→ **Exercise brief**: Check each line of the data for "picture" and select those that have it.
:::
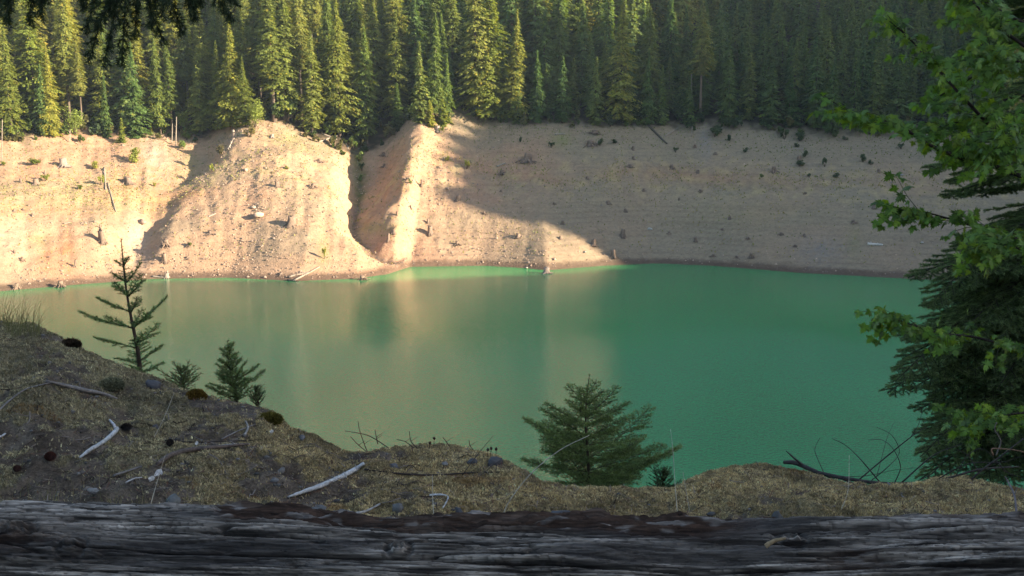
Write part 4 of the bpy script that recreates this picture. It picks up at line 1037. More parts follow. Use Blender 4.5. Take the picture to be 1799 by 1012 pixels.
# ------------------------------------------------------------------ sticks and branches on the near bank
def stick(pts, r, col, lab, name='stick', cat='stick', grp='dead sticks on the near bank', lift=None, Y=None, sub=(), k=7, ends=None):
    """pts photo points laid on the ground (or at depth Y); lift = height over the ground at each point"""
    P = []
    for j, q in enumerate(pts):
        if Y is None: P.append(on_near(q[0], q[1], r+.004+(lift[j] if lift else 0)))
        else: P.append(at_y(q[0], q[1], Y[j] if hasattr(Y, '__len__') else Y))
    P = spline(np.array(P), 6*len(P)); g = Geo(); o0 = P[0].copy(); n = len(P)
    R = np.interp(np.linspace(0, 1, n), np.linspace(0, 1, len(ends)), ends)*r if ends else np.linspace(r, r*.55, n)
    add_tube(g, P-o0, R, k, col, .3, int(abs(pts[0][0])))
    for sp, sr, sY in sub:
        Q = spline(np.array([at_y(a, b, sY[j] if hasattr(sY, '__len__') else sY) for j, (a, b) in enumerate(sp)]), 5*len(sp)); add_tube(g, Q-o0, np.linspace(sr, sr*.35, len(Q)), 4, col, .2, 3)
    o = obj(name, g.data(name, M_twig), None, o0); tag(o, lab, cat, grp); return o
M_twig = mat_tint('dead twig wood', nscale=60, lo=.55, hi=1.35, bs=.5, bd=.003)
wht = (.50, .50, .50); gry = (.22, .20, .19); drk = (.045, .036, .032); strw = (.38, .31, .21)
stick([(507,879),(535,870),(568,858),(600,843),(622,832),(640,820)], .011, wht, 'long split silvery branch lying in the moss left of the middle', ends=(.35,.8,1,1.1,1.1,.7), sub=[([(608,839),(606,832),(604,829)], .004, (4.0,4.0,4.0)), ([(628,826),(624,816)], .003, 4.15)])
stick([(141,810),(160,795),(185,780),(204,762),(206,757)], .0095, wht, 'short white stick with a dark band lying on the left slope', ends=(.5,.9,1,1.05,.8))
stick([(203,757),(199,750),(193,743)], .008, (.62,.60,.62), 'white stub of wood just above the end of the short white stick')
stick([(277,822),(300,806),(340,796),(380,791),(436,786)], .0105, (.13,.10,.085), 'dark-barked stick with a bare pale end, left of the silvery branch', ends=(.9,1.1,1,.8,.55), sub=[([(360,794),(375,789),(392,783)], .004, (4.35,4.35,4.35))])
stick([(375,791),(405,788),(438,785)], .0075, (.42,.40,.37), 'pale bare stick end lying along the dark-barked stick')
stick([(82,676),(115,683),(150,691),(180,698),(207,706)], .011, gry, 'curved grey branch lying across the left mound', ends=(.4,.9,1,.8,.35))
stick([(-5,728),(20,705),(45,688),(75,679),(90,677)], .0045, gry, 'thin arching grey twig at the left edge joining the curved branch')
stick([(640,829),(700,836),(760,838),(820,835),(878,833)], .0055, drk, 'long thin dark twig lying across the central moss mound', sub=[([(812,835),(838,800),(866,766)], .003, (4.4,4.45,4.5)), ([(845,835),(860,822),(880,808)], .002, (4.45,4.5,4.5))])
stick([(755,874),(775,873),(787,877),(783,888),(778,896)], .0048, wht, 'bent white stick shaped like a hook in the central moss')
stick([(480,903),(500,896),(510,893),(518,905)], .006, wht, 'splintered white wood bit poking up behind the log left of the middle')
stick([(606,909),(640,905),(668,890)], .007, (.40,.38,.36), 'pale splintered stick right behind the log at its dark stretch')
stick([(222,851),(236,845),(250,842)], .0035, wht, 'thin short white twig left of the two white bark chips')
stick([(200,840),(235,828),(250,824)], .005, gry, 'half-buried grey stick under the dark-barked one')
stick([(0,772),(6,769),(10,766)], .006, wht, 'white stick end at the left edge of the picture')
stick([(290,777),(345,780),(400,778),(450,776),(470,774)], .0035, drk, 'long thin dark twig on the earth above the dark-barked stick')
stick([(390,775),(415,762),(440,752),(450,748)], .004, gry, 'grey twig reaching up to the brink above the long thin dark twig')
stick([(430,770),(436,755),(432,745)], .007, (.30,.27,.24), 'short pale broken stub of root near the brink')

stick([(325,812),(333,832),(332,845)], .0025, drk, 'fine dark twig curling below the dark-barked stick')
stick([(366,800),(385,812),(398,836)], .003, gry, 'fine grey twig curving down right of the dark-barked stick')
stick([(1560,851),(1585,875),(1608,908)], .0048, gry, 'grey twig leaning from the dead branch down to the log on the right')
stick([(1345,960),(1360,950),(1380,946)], .006, (.30,.22,.13), 'pale wood chip lying in the rotten hollow of the log', Y=2.24)
def chip(px, py, s, c, lab, name='bark_chip', cat='bark chip', rot=.5):
    p = on_near(px, py, .012); V = np.array([(-.5, 0, -.6), (.35, .05, -.7), (.55, 0, .3), (.1, .05, .75), (-.45, 0, .4)])*s; g = Geo()
    V2 = np.vstack([V, V+np.array((0, .003, 0))]); g.add(V2[:5], np.array([[0, 1, 2, 3, 4]]), c); g.add(V2[5:], np.array([[4, 3, 2, 1, 0]]), c)
    q = np.array([[j, (j+1) % 5, 5+(j+1) % 5, 5+j] for j in range(5)]); g.add(V2, q, c)
    o = obj(name, g.data(name, M_twig), None, p); o.rotation_euler = (-.5, rot, .3); tag(o, lab, cat, 'bark chips on the near bank')
chip(279, 838, .028, (.60,.60,.62), 'upright white bark chip below the dark-barked stick')
chip(267, 846, .018, (.60,.60,.60), 'smaller white bark chip lying left of the upright one', rot=1.2)
chip(346, 783, .012, (.55,.55,.55), 'tiny white chip above the dark-barked stick')
chip(478, 763, .014, (.55,.55,.55), 'tiny white chip near the brink right of the pale root stub', rot=1.)
def cone(px, py, s, c, lab, rz):
    p = on_near(px, py, s*.38); g = Geo(); k_ = 90
    for i in range(k_):
        f = i/(k_-1); r_ = s*.42*math.sin(math.pi*(.12+.83*f))**.7; a = i*2.39996; z = (f-.5)*s*1.25
        o_ = np.array((math.cos(a), math.sin(a), 0)); q = np.array((-o_[1], o_[0], 0)); b = o_*r_*.35+np.array((0, 0, z)); tt = o_*r_*1.05+np.array((0, 0, z+s*.13))
        g.add([b-q*r_*.2, b+q*r_*.2, tt+q*r_*.33, tt+o_*s*.02, tt-q*r_*.33], np.array([[0, 1, 2, 3, 4]]), np.array(c)*(.6+.8*((i*7) % 5)/5))
    o = obj('fir_cone', g.data('fir_cone', M_twig), None, p); o.rotation_euler = (R_(82), 0, rz); tag(o, lab, 'cone', 'fallen cones on the near bank')
cone(88, 810, .042, (.085, .035, .028), 'reddish-brown cone lying in the earth at the left', 1.2)
cone(221, 757, .042, (.05, .04, .035), 'dark cone touching the short white stick', 1.5)
cone(299, 783, .036, (.03, .025, .022), 'blackish cone lying on the thin dark twig', .4)
cone(30, 828, .030, (.07, .035, .03), 'small dark red cone near the left edge', .9)

# dead branch heap on the right brink
dark2 = (.055, .048, .045)
Ym = (5.25, 5.2, 5.05, 4.95, 4.9, 4.9, 4.9, 5.0)
stick([(1377,812),(1400,814),(1440,831),(1490,841),(1550,849),(1640,846),(1720,825),(1790,820)], .011, dark2, 'long dark dead branch with many fine twigs lying along the right brink', 'dead_branch', 'dead branch', 'dead branches on the right brink', Y=Ym, ends=(.9,1.2,1,.9,.8,.6,.5,.3), sub=[
 ([(1408,816),(1390,800),(1381,792)], .007, 5.15),([(1448,832),(1434,800),(1432,787),(1441,768)], .003, (5.1,5.15,5.2,5.2)),([(1545,846),(1510,805),(1485,782),(1461,770)], .004, (4.95,5.0,5.1,5.1)),
 ([(1510,842),(1560,800),(1600,768),(1628,750)], .0045, (4.95,4.95,4.9,4.9)),([(1585,847),(1640,800),(1690,780)], .0045, (4.9,4.85,4.8)),([(1530,845),(1560,820),(1580,795),(1567,765),(1540,750)], .003, (4.95,4.95,5.0,5.0,5.0)),
 ([(1572,848),(1582,820),(1570,790),(1550,773),(1525,773)], .003, (4.9,4.9,4.9,4.95,5.0)),([(1610,846),(1640,830),(1662,800),(1661,782)], .003, (4.9,4.85,4.8,4.8)),([(1540,838),(1550,800),(1560,765),(1572,740)], .002, (4.95,5,5.05,5.1)),
 ([(1600,768),(1614,745),(1620,722)], .002, 4.9),([(1460,838),(1520,836),(1570,826),(1610,822)], .002, (5.1,5.0,4.95,4.9)),([(1640,846),(1700,815),(1760,812),(1799,800)], .003, (4.9,4.85,4.8,4.8)),
 ([(1436,830),(1500,855),(1560,858)], .004, (5.1,4.95,4.85)),([(1480,842),(1530,858),(1600,862),(1670,866)], .005, (5.0,4.85,4.75,4.7)),([(1680,835),(1700,800),(1730,790),(1765,830)], .0025, (4.85,4.8,4.75,4.75))], k=7)
stick([(1750,800),(1758,775),(1748,755),(1751,742)], .004, (.16,.14,.12), 'upright crooked twig standing in the heap before the fir', 'dead_twig', 'twig', 'dead branches on the right brink', Y=4.8)
stick([(1786,905),(1782,870),(1770,845),(1766,838)], .0055, (.16,.14,.14), 'grey twig standing behind the log at the right edge', 'dead_twig', 'twig', 'dead branches on the right brink', Y=(4.1,4.2,4.3,4.3), sub=[([(1782,870),(1790,850)], .003, 4.2)])
stick([(1745,800),(1742,790),(1752,788),(1790,792),(1810,800)], .004, (.20,.12,.08), 'reddish hooked twig in the heap at the right edge', 'dead_twig', 'twig', 'dead branches on the right brink', Y=4.7)
stick([(1690,860),(1720,830),(1760,800),(1799,770)], .006, dark2, 'dark twig slanting up to the right edge in front of the fir', 'dead_twig', 'twig', 'dead branches on the right brink', Y=4.9, sub=[([(1720,830),(1700,800),(1680,790)], .003, 4.9), ([(1750,808),(1770,830),(1799,840)], .003, 4.9)])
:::
→ **Exercise answer**:
Write part 4 of the bpy script that recreates this picture. It picks up at line 1037. More parts follow. Use Blender 4.5. Take the picture to be 1799 by 1012 pixels.
stick([(0,772),(6,769),(10,766)], .006, wht, 'white stick end at the left edge of the picture')